**INFORMATION SUPPLIED:**
--

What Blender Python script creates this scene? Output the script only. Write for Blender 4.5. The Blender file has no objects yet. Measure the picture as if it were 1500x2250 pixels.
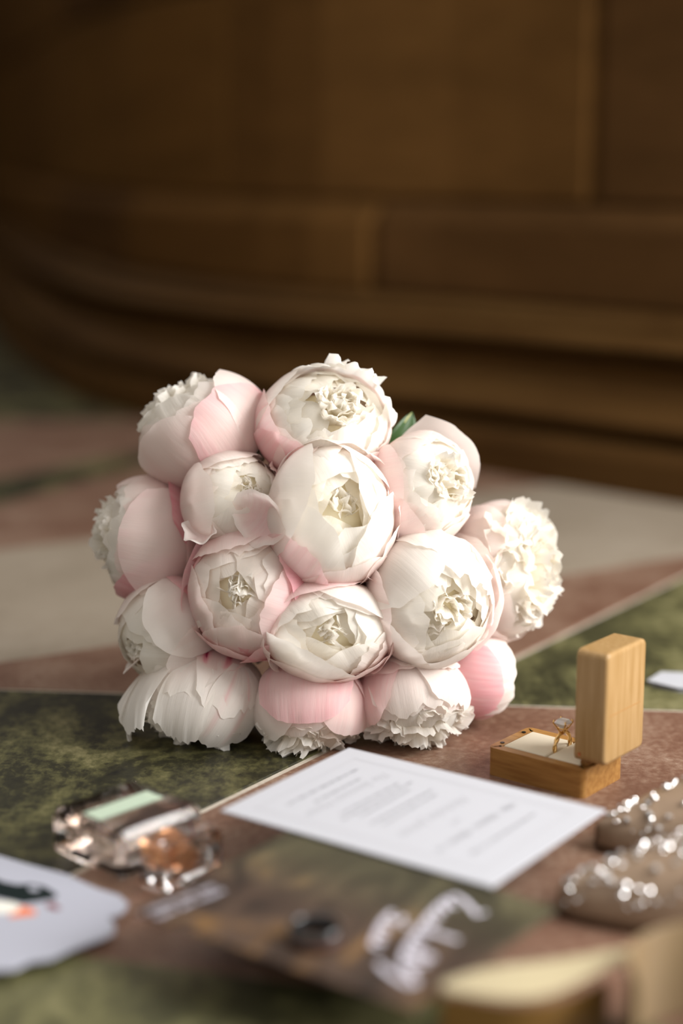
import bpy, bmesh, math, random
from mathutils import Vector, Matrix, noise
PI = math.pi
rad = math.radians
scene = bpy.context.scene
COL = scene.collection

# ---------------------------------------------------------------- camera
CAM_H, PITCH, LENS = 0.37, rad(12.0), 60.0
FPX = LENS / 36.0 * 2250.0
cam_d = bpy.data.cameras.new('camera')
cam = bpy.data.objects.new('camera', cam_d)
COL.objects.link(cam)
cam.location = (0, 0, CAM_H)
cam.rotation_euler = (PI / 2 - PITCH, 0, 0)
cam_d.sensor_fit = 'VERTICAL'
cam_d.sensor_height = 36.0
cam_d.sensor_width = 24.0
cam_d.lens = LENS
cam_d.clip_start = 0.01
cam_d.dof.use_dof = True
cam_d.dof.focus_distance = 1.048
cam_d.dof.aperture_fstop = 1.9
scene.camera = cam

# ---------------------------------------------------------------- world, window light, exposure
w = bpy.data.worlds.new('world')
scene.world = w
w.use_nodes = True
w.node_tree.nodes['Background'].inputs[0].default_value = (1.0, 0.94, 0.88, 1)
w.node_tree.nodes['Background'].inputs[1].default_value = 0.50


def window_light(name, loc, target, sx, sy, energy, color):
    ld = bpy.data.lights.new(name, 'AREA')
    ld.shape = 'RECTANGLE'
    ld.size, ld.size_y = sx, sy
    ld.energy, ld.color = energy, color
    o = bpy.data.objects.new(name, ld)
    COL.objects.link(o)
    o.location = loc
    o.rotation_euler = (Vector(target) - Vector(loc)).to_track_quat('-Z', 'Y').to_euler()
    return o


window_light('window_light', (1.30, 0.88, 0.80), (0.0, 0.95, 0.30), 1.45, 1.15, 66, (1.0, 0.985, 0.965))
scene.cycles.diffuse_bounces = 8
scene.cycles.max_bounces = 16
scene.cycles.transmission_bounces = 14
scene.cycles.transparent_max_bounces = 24
scene.view_settings.view_transform = 'Standard'
scene.view_settings.look = 'None'
scene.view_settings.exposure = 0.5
scene.view_settings.gamma = 1.0
scene.view_settings.use_curve_mapping = False

# ---------------------------------------------------------------- measuring helpers (photo point -> place in the room)
CR = Vector((1, 0, 0))
CF = Vector((0, math.cos(PITCH), -math.sin(PITCH)))
CU = Vector((0, math.sin(PITCH), math.cos(PITCH)))
CC = Vector((0, 0, CAM_H))


def at_depth(u, v, d):
    return CC + d * (CF + CR * ((u - 750) / FPX) + CU * ((1125 - v) / FPX))


def at_z(u, v, z=0.0):
    r = CF + CR * ((u - 750) / FPX) + CU * ((1125 - v) / FPX)
    return CC + r * ((z - CAM_H) / r.z)


def depth_of(p):
    return (Vector(p) - CC).dot(CF)


# ---------------------------------------------------------------- object helpers
def link(name, me, mat=None, parent=None, loc=None, smooth=False):
    o = bpy.data.objects.new(name, me)
    COL.objects.link(o)
    if mat is not None:
        for m in (mat if isinstance(mat, (list, tuple)) else [mat]):
            if m.name not in [q.name for q in me.materials if q]:
                me.materials.append(m)
    if parent is not None:
        o.parent = parent
    if loc is not None:
        o.location = loc
    if smooth and len(me.polygons):
        me.polygons.foreach_set('use_smooth', [True] * len(me.polygons))
    return o


def pymesh(name, V, F, mat=None, parent=None, loc=None, smooth=False):
    me = bpy.data.meshes.new(name)
    me.from_pydata([tuple(v) for v in V], [], F)
    me.update()
    return link(name, me, mat, parent, loc, smooth)


def bmobj(name, bm, mat=None, parent=None, loc=None, smooth=False):
    bmesh.ops.recalc_face_normals(bm, faces=bm.faces)
    me = bpy.data.meshes.new(name)
    bm.to_mesh(me)
    bm.free()
    return link(name, me, mat, parent, loc, smooth)


def thing(name, label, cat, loc=(0, 0, 0), rotz=0.0, group=None):
    o = bpy.data.objects.new(name, None)
    COL.objects.link(o)
    o.empty_display_size = 0.02
    o.location = loc
    o.rotation_euler = (0, 0, rotz)
    tag(o, label, cat, group)
    return o


def tag(o, label, cat, group=None):
    o['label'] = label
    o['category'] = cat
    if group:
        o['group'] = group
    return o


def box_bm(x0, x1, y0, y1, z0, z1, bevel=0.0, seg=2):
    bm = bmesh.new()
    bmesh.ops.create_cube(bm, size=1.0)
    for v in bm.verts:
        v.co = Vector(((x0 + x1) / 2 + v.co.x * (x1 - x0), (y0 + y1) / 2 + v.co.y * (y1 - y0), (z0 + z1) / 2 + v.co.z * (z1 - z0)))
    if bevel:
        bmesh.ops.bevel(bm, geom=list(bm.edges), offset=bevel, segments=seg, profile=0.6, affect='EDGES')
    return bm


def prism_bm(poly, z0, z1, bevel=0.0):
    """poly: list of (x, y); z0/z1 numbers"""
    bm = bmesh.new()
    vs = [bm.verts.new((p[0], p[1], z1)) for p in poly]
    f = bm.faces.new(vs)
    r = bmesh.ops.extrude_face_region(bm, geom=[f])
    for g in r['geom']:
        if isinstance(g, bmesh.types.BMVert):
            g.co.z = z0
    bmesh.ops.recalc_face_normals(bm, faces=bm.faces)
    if bevel:
        top = [e for e in bm.edges if all(abs(v.co.z - z1) < 1e-7 for v in e.verts)]
        bmesh.ops.bevel(bm, geom=top, offset=bevel, segments=1, profile=0.5, affect='EDGES')
    return bm


def tube(pts, r, n=8, closed=False, rr=None):
    """verts, faces of a tube along pts"""
    V, F = [], []
    m = len(pts)
    pts = [Vector(p) for p in pts]
    prev = None
    for i, p in enumerate(pts):
        a = pts[(i - 1) % m] if (closed or i > 0) else p
        b = pts[(i + 1) % m] if (closed or i < m - 1) else p
        t = (b - a).normalized()
        if prev is None:
            up = Vector((0, 0, 1)) if abs(t.z) < 0.9 else Vector((1, 0, 0))
            x = t.cross(up).normalized()
        else:
            x = (prev - t * prev.dot(t)).normalized()
        prev = x
        y = t.cross(x)
        rad_i = rr[i] if rr else r
        for k in range(n):
            c = 2 * PI * k / n
            V.append(p + (x * math.cos(c) + y * math.sin(c)) * rad_i)
    for i in range(m if closed else m - 1):
        j = (i + 1) % m
        for k in range(n):
            l = (k + 1) % n
            F.append((i * n + k, i * n + l, j * n + l, j * n + k))
    if not closed:
        F.append(tuple(range(n - 1, -1, -1)))
        F.append(tuple((m - 1) * n + k for k in range(n)))
    return V, F


# ---------------------------------------------------------------- materials
def mat_new(name):
    m = bpy.data.materials.new(name)
    m.use_nodes = True
    nt = m.node_tree
    return m, nt, nt.nodes['Principled BSDF'], nt.nodes, nt.links


def plain(name, color, rough=0.5, metal=0.0, spec=0.5, coat=0.0, noise_amt=0.0, noise_scale=60):
    m, nt, b, N, L = mat_new(name)
    b.inputs['Base Color'].default_value = (*color, 1)
    b.inputs['Roughness'].default_value = rough
    b.inputs['Metallic'].default_value = metal
    b.inputs['Specular IOR Level'].default_value = spec
    b.inputs['Coat Weight'].default_value = coat
    if noise_amt:
        tc = N.new('ShaderNodeTexCoord')
        nz = N.new('ShaderNodeTexNoise')
        nz.inputs['Scale'].default_value = noise_scale
        nz.inputs['Detail'].default_value = 5
        L.new(tc.outputs['Object'], nz.inputs['Vector'])
        mx = N.new('ShaderNodeMix')
        mx.data_type = 'RGBA'
        mx.inputs['A'].default_value = (*[c * (1 - noise_amt) for c in color], 1)
        mx.inputs['B'].default_value = (*[min(1, c * (1 + noise_amt)) for c in color], 1)
        L.new(nz.outputs['Fac'], mx.inputs['Factor'])
        L.new(mx.outputs['Result'], b.inputs['Base Color'])
    return m


def ramp(N, stops):
    r = N.new('ShaderNodeValToRGB')
    el = r.color_ramp.elements
    while len(el) < len(stops):
        el.new(0.5)
    for e, (p, c) in zip(el, stops):
        e.position = p
        e.color = (*c, 1)
    return r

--

**PROBLEM DESCRIPTION:**
Up to and including the line containing "w.node_tree.nodes['Background'].inputs[1].default_value = 0.50", repeat every line from the start of the data, but none of the pictures.

**OUTPUT FOR THIS TASK:**
What Blender Python script creates this scene? Output the script only. Write for Blender 4.5. The Blender file has no objects yet. Measure the picture as if it were 1500x2250 pixels.
import bpy, bmesh, math, random
from mathutils import Vector, Matrix, noise
PI = math.pi
rad = math.radians
scene = bpy.context.scene
COL = scene.collection

# ---------------------------------------------------------------- camera
CAM_H, PITCH, LENS = 0.37, rad(12.0), 60.0
FPX = LENS / 36.0 * 2250.0
cam_d = bpy.data.cameras.new('camera')
cam = bpy.data.objects.new('camera', cam_d)
COL.objects.link(cam)
cam.location = (0, 0, CAM_H)
cam.rotation_euler = (PI / 2 - PITCH, 0, 0)
cam_d.sensor_fit = 'VERTICAL'
cam_d.sensor_height = 36.0
cam_d.sensor_width = 24.0
cam_d.lens = LENS
cam_d.clip_start = 0.01
cam_d.dof.use_dof = True
cam_d.dof.focus_distance = 1.048
cam_d.dof.aperture_fstop = 1.9
scene.camera = cam

# ---------------------------------------------------------------- world, window light, exposure
w = bpy.data.worlds.new('world')
scene.world = w
w.use_nodes = True
w.node_tree.nodes['Background'].inputs[0].default_value = (1.0, 0.94, 0.88, 1)
w.node_tree.nodes['Background'].inputs[1].default_value = 0.50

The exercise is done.